▼

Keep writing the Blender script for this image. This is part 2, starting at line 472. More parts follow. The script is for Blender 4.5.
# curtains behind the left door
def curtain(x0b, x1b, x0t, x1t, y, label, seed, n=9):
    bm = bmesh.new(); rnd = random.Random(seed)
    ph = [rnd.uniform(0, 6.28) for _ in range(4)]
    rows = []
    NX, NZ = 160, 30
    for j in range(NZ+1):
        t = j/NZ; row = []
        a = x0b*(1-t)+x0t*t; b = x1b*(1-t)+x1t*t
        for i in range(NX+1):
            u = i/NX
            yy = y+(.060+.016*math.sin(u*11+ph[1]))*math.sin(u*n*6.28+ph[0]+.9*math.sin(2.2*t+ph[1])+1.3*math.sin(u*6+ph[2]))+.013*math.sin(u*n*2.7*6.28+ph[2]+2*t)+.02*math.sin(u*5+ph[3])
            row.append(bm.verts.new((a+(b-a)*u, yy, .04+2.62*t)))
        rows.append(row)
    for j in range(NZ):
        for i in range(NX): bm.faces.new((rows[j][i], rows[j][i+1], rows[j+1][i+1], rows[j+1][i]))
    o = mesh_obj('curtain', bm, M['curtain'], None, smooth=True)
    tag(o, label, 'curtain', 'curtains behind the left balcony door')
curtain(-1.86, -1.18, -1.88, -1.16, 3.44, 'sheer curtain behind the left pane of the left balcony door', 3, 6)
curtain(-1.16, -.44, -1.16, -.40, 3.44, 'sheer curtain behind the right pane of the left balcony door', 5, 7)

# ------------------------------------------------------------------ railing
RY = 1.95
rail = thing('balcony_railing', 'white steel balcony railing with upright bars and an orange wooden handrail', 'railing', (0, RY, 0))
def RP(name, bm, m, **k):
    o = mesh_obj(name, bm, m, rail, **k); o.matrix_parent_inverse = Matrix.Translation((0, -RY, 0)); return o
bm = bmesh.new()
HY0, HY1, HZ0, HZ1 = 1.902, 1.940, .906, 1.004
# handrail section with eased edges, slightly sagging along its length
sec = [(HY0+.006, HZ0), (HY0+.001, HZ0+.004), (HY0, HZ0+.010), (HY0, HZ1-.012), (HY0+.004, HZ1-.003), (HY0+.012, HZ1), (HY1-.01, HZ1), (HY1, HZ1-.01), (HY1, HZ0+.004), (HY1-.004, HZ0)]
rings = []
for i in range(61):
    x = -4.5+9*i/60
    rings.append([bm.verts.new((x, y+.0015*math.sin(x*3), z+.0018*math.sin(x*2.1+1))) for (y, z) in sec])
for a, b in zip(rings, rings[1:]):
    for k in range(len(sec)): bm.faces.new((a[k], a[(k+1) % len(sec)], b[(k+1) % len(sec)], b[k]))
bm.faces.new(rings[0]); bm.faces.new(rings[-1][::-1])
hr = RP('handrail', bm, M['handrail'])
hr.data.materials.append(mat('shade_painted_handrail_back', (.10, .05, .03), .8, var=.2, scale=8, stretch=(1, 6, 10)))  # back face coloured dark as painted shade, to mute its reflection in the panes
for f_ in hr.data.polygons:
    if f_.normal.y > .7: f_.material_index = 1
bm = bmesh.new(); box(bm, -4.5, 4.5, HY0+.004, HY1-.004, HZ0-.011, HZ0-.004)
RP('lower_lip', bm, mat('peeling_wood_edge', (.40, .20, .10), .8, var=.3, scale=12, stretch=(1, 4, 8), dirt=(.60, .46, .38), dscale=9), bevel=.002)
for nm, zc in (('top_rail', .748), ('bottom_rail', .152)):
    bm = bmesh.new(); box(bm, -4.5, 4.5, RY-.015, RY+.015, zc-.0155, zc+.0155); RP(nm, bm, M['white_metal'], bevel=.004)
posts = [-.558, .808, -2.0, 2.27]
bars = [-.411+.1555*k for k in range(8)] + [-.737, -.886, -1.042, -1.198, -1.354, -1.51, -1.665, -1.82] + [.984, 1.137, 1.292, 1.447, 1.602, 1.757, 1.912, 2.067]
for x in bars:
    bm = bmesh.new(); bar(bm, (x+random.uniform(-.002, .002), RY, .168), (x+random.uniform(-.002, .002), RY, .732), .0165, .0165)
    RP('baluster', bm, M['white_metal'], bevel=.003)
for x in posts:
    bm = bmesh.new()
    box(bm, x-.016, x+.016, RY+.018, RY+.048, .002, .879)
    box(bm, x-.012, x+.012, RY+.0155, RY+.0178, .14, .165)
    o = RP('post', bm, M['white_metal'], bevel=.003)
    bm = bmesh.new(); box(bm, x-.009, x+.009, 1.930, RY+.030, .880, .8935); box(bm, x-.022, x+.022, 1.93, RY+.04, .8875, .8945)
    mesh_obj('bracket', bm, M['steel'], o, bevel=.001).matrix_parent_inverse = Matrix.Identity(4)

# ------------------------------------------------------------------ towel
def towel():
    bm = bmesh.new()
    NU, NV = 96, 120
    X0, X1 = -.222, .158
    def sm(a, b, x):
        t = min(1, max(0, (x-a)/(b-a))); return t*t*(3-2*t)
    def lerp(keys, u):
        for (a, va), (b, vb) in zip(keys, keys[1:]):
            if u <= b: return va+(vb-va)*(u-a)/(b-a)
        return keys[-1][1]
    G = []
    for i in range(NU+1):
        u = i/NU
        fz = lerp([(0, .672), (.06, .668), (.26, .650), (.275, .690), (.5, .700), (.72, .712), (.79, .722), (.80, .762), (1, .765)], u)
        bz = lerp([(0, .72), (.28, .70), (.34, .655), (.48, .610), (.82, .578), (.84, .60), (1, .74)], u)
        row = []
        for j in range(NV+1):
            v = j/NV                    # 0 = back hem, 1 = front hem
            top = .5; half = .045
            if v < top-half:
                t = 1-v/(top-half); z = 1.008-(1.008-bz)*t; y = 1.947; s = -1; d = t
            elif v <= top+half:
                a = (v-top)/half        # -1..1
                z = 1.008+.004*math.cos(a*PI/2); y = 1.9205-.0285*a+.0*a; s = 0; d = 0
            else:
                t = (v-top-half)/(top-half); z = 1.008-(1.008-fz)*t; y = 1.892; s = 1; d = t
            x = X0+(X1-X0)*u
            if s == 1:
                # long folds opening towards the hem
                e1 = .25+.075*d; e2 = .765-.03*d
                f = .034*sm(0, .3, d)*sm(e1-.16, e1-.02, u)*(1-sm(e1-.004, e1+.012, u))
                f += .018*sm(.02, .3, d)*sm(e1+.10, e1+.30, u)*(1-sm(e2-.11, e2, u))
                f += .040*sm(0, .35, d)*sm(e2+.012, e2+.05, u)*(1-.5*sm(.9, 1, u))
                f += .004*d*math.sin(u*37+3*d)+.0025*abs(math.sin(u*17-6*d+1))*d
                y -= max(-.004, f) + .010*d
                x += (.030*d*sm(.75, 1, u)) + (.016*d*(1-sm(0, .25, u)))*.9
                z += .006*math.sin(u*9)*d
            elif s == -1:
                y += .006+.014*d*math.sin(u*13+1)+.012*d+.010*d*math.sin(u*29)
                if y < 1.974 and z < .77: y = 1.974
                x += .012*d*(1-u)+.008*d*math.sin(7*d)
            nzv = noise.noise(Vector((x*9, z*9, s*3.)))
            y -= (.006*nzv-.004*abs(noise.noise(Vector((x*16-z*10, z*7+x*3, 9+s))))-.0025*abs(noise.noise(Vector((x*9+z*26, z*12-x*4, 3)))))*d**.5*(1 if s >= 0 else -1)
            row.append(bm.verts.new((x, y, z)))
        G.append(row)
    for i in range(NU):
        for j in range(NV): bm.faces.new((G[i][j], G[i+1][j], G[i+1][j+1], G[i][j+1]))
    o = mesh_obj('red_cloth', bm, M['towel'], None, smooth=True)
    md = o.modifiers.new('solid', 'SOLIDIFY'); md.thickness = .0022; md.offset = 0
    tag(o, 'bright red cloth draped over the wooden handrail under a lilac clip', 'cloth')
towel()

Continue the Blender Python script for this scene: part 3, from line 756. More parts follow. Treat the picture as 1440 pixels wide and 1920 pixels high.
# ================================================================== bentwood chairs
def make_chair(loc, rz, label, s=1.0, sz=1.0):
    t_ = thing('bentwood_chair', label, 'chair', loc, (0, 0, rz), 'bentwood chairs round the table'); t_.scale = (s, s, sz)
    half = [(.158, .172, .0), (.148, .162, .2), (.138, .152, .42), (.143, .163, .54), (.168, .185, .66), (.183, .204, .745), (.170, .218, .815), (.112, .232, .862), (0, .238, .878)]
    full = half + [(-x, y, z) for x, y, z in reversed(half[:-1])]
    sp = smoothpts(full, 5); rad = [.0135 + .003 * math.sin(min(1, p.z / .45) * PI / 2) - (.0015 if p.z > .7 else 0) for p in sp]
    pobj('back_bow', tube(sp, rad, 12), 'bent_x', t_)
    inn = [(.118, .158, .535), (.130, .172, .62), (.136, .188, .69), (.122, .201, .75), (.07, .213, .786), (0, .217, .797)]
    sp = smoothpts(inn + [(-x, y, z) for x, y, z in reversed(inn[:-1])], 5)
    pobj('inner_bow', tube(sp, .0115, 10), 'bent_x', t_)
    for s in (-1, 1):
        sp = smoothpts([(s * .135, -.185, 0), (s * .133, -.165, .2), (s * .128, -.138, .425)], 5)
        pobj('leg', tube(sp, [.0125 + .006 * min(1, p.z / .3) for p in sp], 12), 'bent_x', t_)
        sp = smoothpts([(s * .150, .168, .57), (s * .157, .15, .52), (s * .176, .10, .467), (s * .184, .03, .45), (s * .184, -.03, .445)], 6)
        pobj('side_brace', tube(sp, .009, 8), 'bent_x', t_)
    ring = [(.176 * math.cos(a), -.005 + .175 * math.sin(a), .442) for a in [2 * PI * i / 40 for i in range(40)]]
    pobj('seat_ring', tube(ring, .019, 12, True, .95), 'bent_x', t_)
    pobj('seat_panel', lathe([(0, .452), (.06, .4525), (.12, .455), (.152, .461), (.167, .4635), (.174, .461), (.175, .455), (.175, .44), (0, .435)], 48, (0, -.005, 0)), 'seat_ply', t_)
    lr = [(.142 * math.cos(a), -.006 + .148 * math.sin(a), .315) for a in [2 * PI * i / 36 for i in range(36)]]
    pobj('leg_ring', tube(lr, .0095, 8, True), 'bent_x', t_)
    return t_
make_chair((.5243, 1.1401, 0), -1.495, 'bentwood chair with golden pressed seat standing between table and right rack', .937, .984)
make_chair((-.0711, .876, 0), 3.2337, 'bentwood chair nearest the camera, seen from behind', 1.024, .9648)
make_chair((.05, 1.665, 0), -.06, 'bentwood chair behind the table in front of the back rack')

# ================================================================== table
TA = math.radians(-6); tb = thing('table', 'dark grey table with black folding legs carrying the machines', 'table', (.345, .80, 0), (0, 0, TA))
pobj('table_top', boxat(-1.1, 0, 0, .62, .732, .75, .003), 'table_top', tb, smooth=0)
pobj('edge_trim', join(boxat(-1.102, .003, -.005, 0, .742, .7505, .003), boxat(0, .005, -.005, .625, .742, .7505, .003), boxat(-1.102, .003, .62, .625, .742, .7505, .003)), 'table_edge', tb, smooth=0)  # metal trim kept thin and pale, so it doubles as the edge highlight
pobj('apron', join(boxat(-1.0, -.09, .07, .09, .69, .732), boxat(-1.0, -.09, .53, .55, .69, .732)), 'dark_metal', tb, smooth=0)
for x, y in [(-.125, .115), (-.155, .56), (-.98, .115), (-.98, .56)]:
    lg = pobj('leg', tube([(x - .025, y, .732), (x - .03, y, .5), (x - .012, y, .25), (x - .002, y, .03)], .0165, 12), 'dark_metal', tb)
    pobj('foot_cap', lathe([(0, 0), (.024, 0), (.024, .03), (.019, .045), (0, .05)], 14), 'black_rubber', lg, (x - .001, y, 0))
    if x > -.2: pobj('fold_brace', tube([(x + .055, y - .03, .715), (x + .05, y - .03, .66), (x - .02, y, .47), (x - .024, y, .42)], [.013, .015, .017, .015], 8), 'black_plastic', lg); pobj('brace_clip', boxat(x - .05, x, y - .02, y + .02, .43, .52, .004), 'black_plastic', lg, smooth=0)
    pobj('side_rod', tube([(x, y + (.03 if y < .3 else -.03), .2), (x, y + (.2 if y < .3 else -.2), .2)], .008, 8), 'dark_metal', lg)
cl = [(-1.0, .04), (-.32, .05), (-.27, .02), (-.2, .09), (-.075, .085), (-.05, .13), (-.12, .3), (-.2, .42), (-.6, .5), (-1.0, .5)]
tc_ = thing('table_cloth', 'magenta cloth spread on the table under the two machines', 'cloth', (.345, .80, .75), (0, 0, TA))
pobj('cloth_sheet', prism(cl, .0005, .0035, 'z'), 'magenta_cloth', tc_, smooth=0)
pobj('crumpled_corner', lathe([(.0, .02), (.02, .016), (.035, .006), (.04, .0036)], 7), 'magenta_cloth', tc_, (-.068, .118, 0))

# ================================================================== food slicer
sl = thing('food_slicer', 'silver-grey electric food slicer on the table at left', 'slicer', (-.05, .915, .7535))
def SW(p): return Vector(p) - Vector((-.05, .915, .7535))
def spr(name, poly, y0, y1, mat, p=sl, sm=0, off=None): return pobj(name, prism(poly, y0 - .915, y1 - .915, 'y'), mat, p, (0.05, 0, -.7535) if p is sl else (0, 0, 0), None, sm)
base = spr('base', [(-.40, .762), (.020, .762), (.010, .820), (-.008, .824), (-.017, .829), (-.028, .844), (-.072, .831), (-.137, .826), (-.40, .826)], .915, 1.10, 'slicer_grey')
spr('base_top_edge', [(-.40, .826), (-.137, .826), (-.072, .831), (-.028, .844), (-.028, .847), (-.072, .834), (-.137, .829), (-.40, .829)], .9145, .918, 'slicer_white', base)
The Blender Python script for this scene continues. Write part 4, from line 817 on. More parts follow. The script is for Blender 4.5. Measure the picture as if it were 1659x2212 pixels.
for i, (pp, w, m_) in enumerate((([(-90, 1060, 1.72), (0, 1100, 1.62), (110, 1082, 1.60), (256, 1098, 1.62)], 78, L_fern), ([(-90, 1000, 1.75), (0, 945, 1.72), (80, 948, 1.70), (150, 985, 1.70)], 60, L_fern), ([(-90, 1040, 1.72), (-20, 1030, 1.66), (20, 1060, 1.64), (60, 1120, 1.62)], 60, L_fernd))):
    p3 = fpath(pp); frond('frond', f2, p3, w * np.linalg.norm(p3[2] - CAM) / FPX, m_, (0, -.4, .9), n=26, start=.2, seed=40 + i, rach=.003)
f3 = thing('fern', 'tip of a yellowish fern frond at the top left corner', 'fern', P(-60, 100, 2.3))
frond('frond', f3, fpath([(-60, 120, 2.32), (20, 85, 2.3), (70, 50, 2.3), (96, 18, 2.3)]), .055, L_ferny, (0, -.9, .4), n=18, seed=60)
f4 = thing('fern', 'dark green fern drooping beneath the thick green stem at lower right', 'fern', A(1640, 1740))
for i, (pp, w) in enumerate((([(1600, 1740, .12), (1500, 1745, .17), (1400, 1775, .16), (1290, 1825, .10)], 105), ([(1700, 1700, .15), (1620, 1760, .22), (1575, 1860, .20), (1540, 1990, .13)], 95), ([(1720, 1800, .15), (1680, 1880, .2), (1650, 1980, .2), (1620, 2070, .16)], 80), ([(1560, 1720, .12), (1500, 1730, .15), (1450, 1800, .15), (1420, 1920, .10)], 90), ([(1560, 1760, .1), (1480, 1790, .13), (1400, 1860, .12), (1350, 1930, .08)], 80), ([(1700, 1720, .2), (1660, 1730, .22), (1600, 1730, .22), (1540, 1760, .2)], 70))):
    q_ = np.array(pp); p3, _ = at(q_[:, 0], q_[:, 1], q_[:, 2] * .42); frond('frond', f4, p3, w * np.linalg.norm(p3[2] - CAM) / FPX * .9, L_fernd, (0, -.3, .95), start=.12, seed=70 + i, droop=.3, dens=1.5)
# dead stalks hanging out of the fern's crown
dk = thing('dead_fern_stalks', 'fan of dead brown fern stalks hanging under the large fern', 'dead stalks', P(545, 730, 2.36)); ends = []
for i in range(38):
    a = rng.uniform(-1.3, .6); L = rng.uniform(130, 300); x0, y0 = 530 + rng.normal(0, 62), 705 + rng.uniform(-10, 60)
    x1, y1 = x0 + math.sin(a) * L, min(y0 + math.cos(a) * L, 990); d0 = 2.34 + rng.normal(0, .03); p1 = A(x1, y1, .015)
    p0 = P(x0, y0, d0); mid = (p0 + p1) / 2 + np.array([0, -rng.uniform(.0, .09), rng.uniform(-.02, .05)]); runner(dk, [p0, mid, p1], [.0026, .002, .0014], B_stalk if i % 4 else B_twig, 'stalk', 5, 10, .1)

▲

Required work → Determine how many lines of this listing contain "from", and give only the number.

Result for this task → 3